As a matter of fact, in the Dolomites at least two places exist today named Contrin: one is a small hamlet above Arabba, the other is a valley that from Penia climbs up towards the Ombretta pass, just south of the Marmolada. Beyond any doubt, the Fassan storytellers had the latter in mind, more so since the bad-smelling pond (Lek Puzolent) that gushes out there, (in effect, a sulphurous spring), was told to be connected with the smoldering ruins of the ancient town destroyed by fire (see Wolff, in his “Essay about the Dolomites Road”). This is a further example of a myth used to explain an outstanding natural phenomenon, and therefore it is more probable that the valley took its name from the fabled town, better than the reverse.

Going deeper into what legends say about Contrin, we can remark that the existence of a wall curtain is far from absurd: Sotciastel also, a modest village of the middle Bronze Age near Pedraces in the Badia valley, was surrounded by a wall, consisting of a palisade reinforced by an earthwork. Then, if a way or another Contrin really exploited a mine, which was obviously identified with the archetypal Aurona, and from which copper, not gold, was extracted, we cannot rule out that a few of the most important poleheads of the walls, the corner ones, or the gate posts, really had been plated with copper leaves to protect them from weathering.

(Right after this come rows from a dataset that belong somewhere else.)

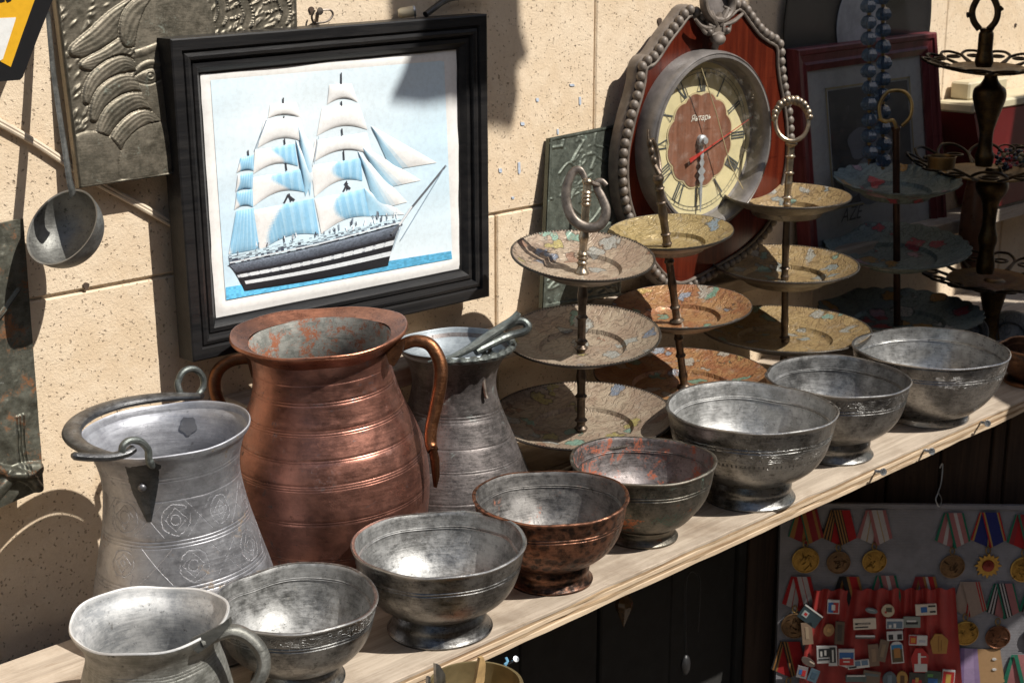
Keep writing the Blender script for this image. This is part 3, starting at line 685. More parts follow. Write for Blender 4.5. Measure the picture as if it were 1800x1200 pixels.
# small jug in the front left corner
M['jug_tin'] = vessel_metal('mottled_grey_tin', (.33, .33, .305), (.14, .14, .125), (.08, .085, .065), .585, .44, 24, .6, seed=8.8)
M['jug_in'] = vessel_metal('jug_lining', (.56, .56, .555), (.27, .28, .29), (.12, .12, .115), .61, .56, 20, .45, seed=7.2)
PJ = onY(268, 1083, .958); jx, jy, jz = PJ.x, PJ.y, PJ.z; jr = 137 * pxm(PJ)
jug = thing('small_jug', (jx, jy, 0), 'small dented grey jug with curved handle at the bottom left corner', 'jug')
op3 = smooth_prof([(.058, 0), (.060, .004), (.0595, .03), (.055, .055), (.0505, .072), (.0515, .085), (jr - .0022, jz - .006), (jr, jz - .0008)], 6)
op3 = profile_rings(op3, [.071, .0735, .076])
g = G(); g.lathe(op3, (jx, jy, 0), 112, (-.02, 0, 1), .010, .0022, 2.8); under(g, .057, (jx, jy, 0)); mk('body', g, M['jug_tin'], jug)
inn = [(jr, jz - .0008), (jr - .0006, jz + .0008), (jr - .0022, jz)] + smooth_prof([(jr - .004, jz - .006), (.0490, .085), (.048, .072), (.053, .05), (.056, .02), (.03, .004), (.0004, .004)], 4)
g = G(); g.lathe(inn, (jx, jy, 0), 96, (-.02, 0, 1), .010, .0022, 2.8); mk('lining', g, M['jug_in'], jug)
Dj = depth((jx, jy, jz)) - .035
def jq(px, py, d=0): return onD(px, py, Dj + d)
g = G(); pts = bez([jq(352, 1130), jq(378, 1117, .006), jq(405, 1108, .01), (jq(432, 1116, .014)), jq(455, 1138, .016), jq(464, 1164, .016), jq(458, 1190, .014), jq(440, 1215, .012), jq(410, 1240, .008)], 6)
g.tube(pts, [.0052 + .0016 * math.sin(math.pi * i / (len(pts) - 1)) for i in range(len(pts))], 12, .8); mk('handle', g, M['jug_tin'], jug)
g = G(); pl = [jq(px, py, -.003) for px, py in ((334, 1124), (352, 1116), (388, 1098), (402, 1086), (404, 1098), (388, 1118), (362, 1138), (348, 1148), (338, 1140))]
g.prism(pl, FW * .010); mk('handle_plate', g, M['jug_tin'], jug)

# ================================================================== TIERED STANDS
EN1 = enamel('enamel_faded_brown', (.36, .29, .215), (.28, .205, .15), [(.14, .18, .25), (.16, .29, .23), (.24, .13, .085), (.34, .29, .10), (.30, .31, .29)], 1.7, .48, .66, 42.)
EN2 = enamel('enamel_orange', (.36, .20, .088), (.28, .12, .056), [(.36, .34, .29), (.14, .28, .21), (.44, .31, .11), (.22, .26, .31)], 5.3, .40, .62, 42.)
EN2b = enamel('enamel_ochre', (.35, .265, .12), (.28, .205, .088), [(.15, .36, .33), (.20, .28, .35), (.40, .32, .15)], 3.3, .42, .74, 38.)
EN3 = enamel('enamel_gold', (.34, .24, .115), (.265, .18, .088), [(.22, .26, .26), (.30, .30, .27), (.17, .30, .25), (.38, .27, .13)], 8.1, .42, .60, 46.)
EN4 = enamel('enamel_green_floral', (.23, .27, .23), (.18, .21, .185), [(.55, .05, .05), (.50, .28, .30), (.56, .52, .47), (.52, .26, .05), (.42, .04, .06)], 2.2, .5, .45, 32.)
M['tray_edge'] = vessel_metal('tray_metal', (.34, .30, .25), (.16, .14, .12), (.09, .085, .07), .6, .42, 40, .85, seed=3.9)
M['rod'] = plain('brown_rod', (.10, .075, .055), .42, .75, .4, 80)
M['rod_bright'] = plain('worn_brass_rod', (.30, .245, .18), .36, .9, .35, 80)

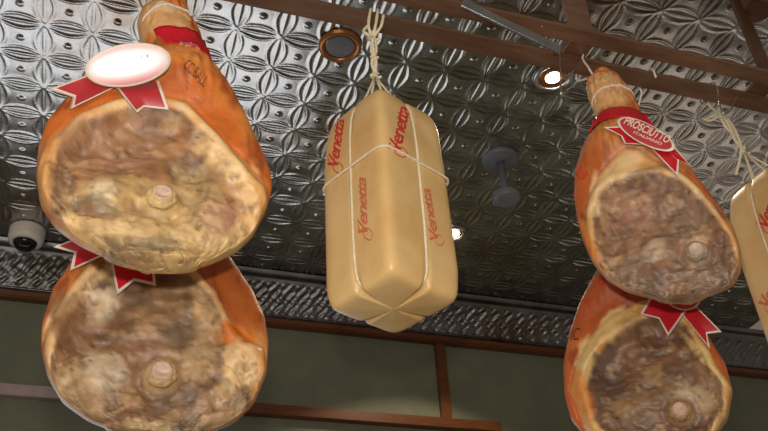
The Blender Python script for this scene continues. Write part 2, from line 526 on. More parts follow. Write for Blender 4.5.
    col = mix(col, C['pit'], vein*.42); disp -= vein*.0015
    # ball of the femur
    bx, by, br = cfg['ball']; bu, bv = fl((bx, by)); br *= cfg['scale']
    rb = np.hypot(U-bu, VV-bv)
    disp += (.010*smooth01((br*1.35-rb)/(br*.8))-.004*np.exp(-((rb-br*1.5)/(br*.25))**2))*front
    col = mix(col, C['mould'], smooth01((br*1.35-rb)/(br*.3))*front*.7)
    W = W+disp*np.where(sn > 0, smooth01(sn*4), 0)
    P = pl.o[None, None]+pl.u*U[..., None]-pl.f*W[..., None]
    P[..., 2] = VV
    root = empty('cured_ham', tuple(pl.world(mid[int(NR*.3)], v0, 0)), cfg['label'], 'ham', 'cured hams hanging from the rack')
    me = grid_mesh('meat', P, None, closed=True)
    ca_ = me.color_attributes.new('tone', 'FLOAT_COLOR', 'POINT')
    cc = np.concatenate([np.clip(col, 0, 1), np.clip(rough, 0, 1)[..., None]], -1)
    ca_.data.foreach_set('color', cc.reshape(-1).astype(np.float32))
    bmm = bmesh.new(); bmm.from_mesh(me)
    bmesh.ops.remove_doubles(bmm, verts=bmm.verts, dist=1e-5)
    bnd = [e for e in bmm.edges if e.is_boundary]
    if bnd: bmesh.ops.holes_fill(bmm, edges=bnd)
    bmesh.ops.recalc_face_normals(bmm, faces=bmm.faces)
    bmm.to_mesh(me)
    bvh = BVHTree.FromBMesh(bmm); bmm.free()
    link('meat', me, M_HAM, root)
    nrm = Vector(-pl.f)
    def hit(u, v, off=.0008):
        o_ = pl.world(u, v, .4); h, n_, i_, d_ = bvh.ray_cast(o_, -nrm)
        return (h+nrm*off) if h is not None else pl.world(u, v, .02)
    # bone end: an irregular knob with a paler centre
    bm = bmesh.new(); bmesh.ops.create_icosphere(bm, subdivisions=5, radius=1)
    base = hit(bu, bv, 0)
    for v in bm.verts:
        k = 1+.10*noise.fractal(v.co*2.2+Vector((bx, 0, 0)), 1, 2, 3)
        loc = v.co*k; q = Vector((loc.x*br, loc.y*br*.62, loc.z*br))
        R_ = math.hypot(loc.x, loc.z)
        if loc.y < 0: q.y += .0028*math.exp(-(R_/.42)**2)-.002*math.exp(-((R_-.55)/.12)**2)
        w3 = pl.u*q.x+pl.f*q.y
        v.co = base+Vector((w3[0], w3[1], q.z))+nrm*br*-.05
    me2 = bpy.data.meshes.new('bone_end'); bm.to_mesh(me2)
    ca2 = me2.color_attributes.new('tone', 'FLOAT_COLOR', 'POINT')
    for v, dd in zip(me2.vertices, ca2.data):
        q = v.co-base; qu = q.x*pl.u[0]+q.y*pl.u[1]; R_ = math.hypot(qu, q.z)/br
        t = min(1, max(0, (R_-.45)/.35)); nn = .5+.5*noise.fractal(v.co*90, 1, 2, 3)
        c = [C['bone'][i]*(1-t)+C['mould'][i]*t*(.75+.35*nn) for i in range(3)]
        dd.color = (*c, .5)
    bm.free(); link('bone_end', me2, M_HAM, root)
    # twine round the shank
    for (pa, pb_, sag_) in cfg['twine']:
        ua, va = pl.uv(*pa); ub, vb = pl.uv(*pb_)
        uc, vc = (ua+ub)/2, (va+vb)/2; hwid = math.hypot(ub-ua, vb-va)/2; ang = math.atan2(vb-va, ub-ua)
        pts = []
        for k in range(48):
            a = 2*math.pi*k/48; x = math.cos(a)*hwid
            u_, v_ = uc+x*math.cos(ang), vc+x*math.sin(ang)+sag_*math.sin(a)
            q = pl.world(u_, v_, 0); dirv = nrm*(1 if math.sin(a) > 0 else -1)
            h, n_, i_, d_ = bvh.ray_cast(q+dirv*.3, -dirv)
            if h is None or abs(math.sin(a)) < .25:
                h = pl.world(u_, v_, math.sin(a)*hwid*.9)
            pts.append(h+dirv*.0012*abs(math.sin(a)))
        bm = bmesh.new(); add_tube(bm, pts, .0019, 8, closed=True); bm_obj('twine', bm, M_CORD, root, True)
    return root, pl, hit, nrm, mid, vv, hw

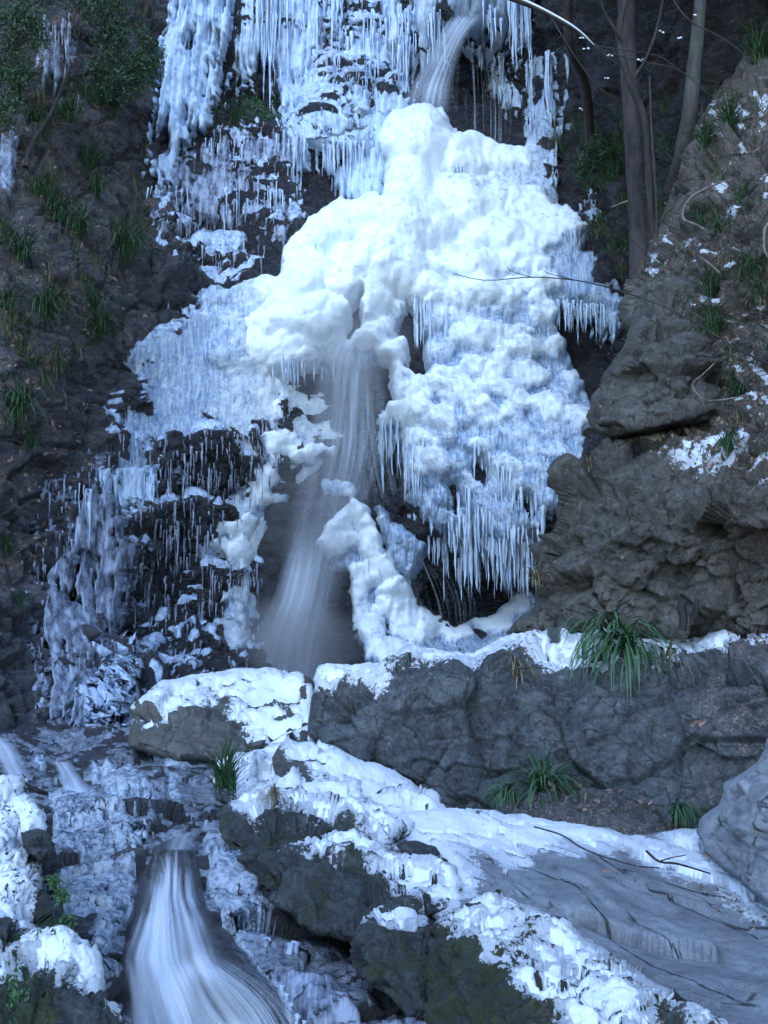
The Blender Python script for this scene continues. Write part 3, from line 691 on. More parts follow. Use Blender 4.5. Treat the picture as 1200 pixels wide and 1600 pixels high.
# ---------------------------------------------------------------- icicles
mi = M['ice']
def one_icicle(p, L, r, sides=6, lean=0.):
    n = 9; t = np.linspace(0, 1, n)
    rad = r*(1-t)**.6*(1+.26*rng.normal(size=n)*(t > .05)); rad[0] = r*1.25; rad[-1] = r*.04; rad = np.maximum(rad, r*.03)
    w = np.cumsum(rng.normal(size=(n, 2)), 0)*(L*.006+.002)
    pts = np.array(p)+np.c_[w[:, 0]+lean*L*t, w[:, 1], -L*t]
    return tubeVF(pts, rad, sides)
def icicles(parent, spots, mat, nmax=60):
    """spots: (px, py, length, radius, outward, lean). the longest are parts, the rest one part"""
    spots = sorted(spots, key=lambda s: -s[2]*s[3])
    stuff = MB()
    for k, (px, py, L, r, out, lean) in enumerate(spots):
        p = at(back, px, py)+np.array([0, -out-(.3 if px < 200 and py > 700 else 0), 0])
        V, F = one_icicle(p, L, r, 6, lean)
        if k < nmax: link('icicle', mkmesh('icicle', V, F, mat=mat), parent)
        else: stuff.add(V, F)
    if stuff.n: link('icicles', stuff.mesh('icicles', mat), parent, kind='stuff')
def row(x0, y0, x1, y1, n, L0, L1, r=.03, out=.25, jy=8, lean=0., pw=1.8):
    o = []; nc = max(2, n//6); C = [(rng.random(), .45+.75*rng.random(), rng.random()-.5) for _ in range(nc)]
    for k in range(n):
        c = C[rng.integers(nc)]; t = np.clip(c[0]+.035*rng.normal(), 0, 1) if rng.random() < .75 else rng.random()
        L = (L0+(L1-L0)*rng.random()**pw)*c[1]
        rr = r*.75*(.4+1.1*rng.random()**2)*(.7+.3*L/max(L1, 1e-3))
        o.append((x0+(x1-x0)*t, y0+(y1-y0)*t+jy*(c[2]+rng.random()-.5), L, rr, out*(.6+.6*rng.random()), lean*(.7+.6*rng.random())))
    return o
pm = 1/78.  # metres per photo pixel at the fall
icicles(CT['k1'], row(262,-70,360,-70,50,120*pm,300*pm,.05,.35,20,-.17)+row(262,60,350,40,45,80*pm,190*pm,.05,.35,25,-.17)+row(245,150,335,110,24,60*pm,120*pm,.04,.35,20,-.16), M['curtain'], 60)
icicles(CT['k2'], row(376,-20,400,-20,18,90*pm,185*pm,.05,.25,12)+row(400,0,460,10,50,80*pm,180*pm,.05,.25,14,0,1)+row(460,0,540,0,40,50*pm,120*pm,.045,.25,20), M['curtain'], 60)
icicles(CT['k3'], row(450,110,640,60,70,40*pm,110*pm,.045,.22,35)+row(450,150,600,120,50,30*pm,70*pm,.04,.22,30)+row(460,40,640,25,40,40*pm,120*pm,.045,.3,15), M['curtain'], 60)
icicles(CT['k4'], row(462,238,600,238,60,40*pm,100*pm,.05,.4,8,0,1), M['curtain'], 50)
icicles(CT['k5'], row(800,10,824,10,18,70*pm,128*pm,.055,.45,10,0,.8)+row(760,30,800,40,24,30*pm,80*pm,.05,.4,20)+row(735,20,770,30,8,20*pm,50*pm,.05,.4,20)+row(600,30,700,40,40,40*pm,110*pm,.045,.35,20)+row(655,100,692,60,12,20*pm,50*pm,.04,.3,10)+row(790,-60,825,-60,12,60*pm,140*pm,.05,.5), mi, 60)
icicles(CT['k6'], row(770,150,820,170,26,15*pm,34*pm,.04,.5,10), mi, 20)
icicles(CT['k6b'], row(722,75,800,95,40,18*pm,48*pm,.035,.3,12), mi, 20)
icicles(CT['k7'], row(838,110,876,100,20,60*pm,170*pm,.05,.35,20)+row(830,200,884,200,26,40*pm,90*pm,.05,.35,20)+row(882,60,890,120,6,30*pm,60*pm,.05,.3), mi, 30)
icicles(CT['k11'], row(66,930,110,930,40,110*pm,190*pm,.035,.3,30,-.02,1)+row(100,900,190,890,60,60*pm,200*pm,.035,.28,50)+row(100,1020,195,1010,40,40*pm,110*pm,.035,.3,25), M['dimice'], 60)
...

Where and when did Contrin exist, then?

Almost certainly, this is an archetypical town, linked with both the Aurona and the Cunturines, that as such cannot be located or dated.

However, it is possible that the first village to fall into the Romans’ hands, which therefore was probably situated somewhere close to the eastern borders of the Fassa valley, and whose name we don’t know, was arbitrarily and fictively assigned the name of the mythical town, in order to remove and dilute into a myth the burning shame of the really suffered defeat.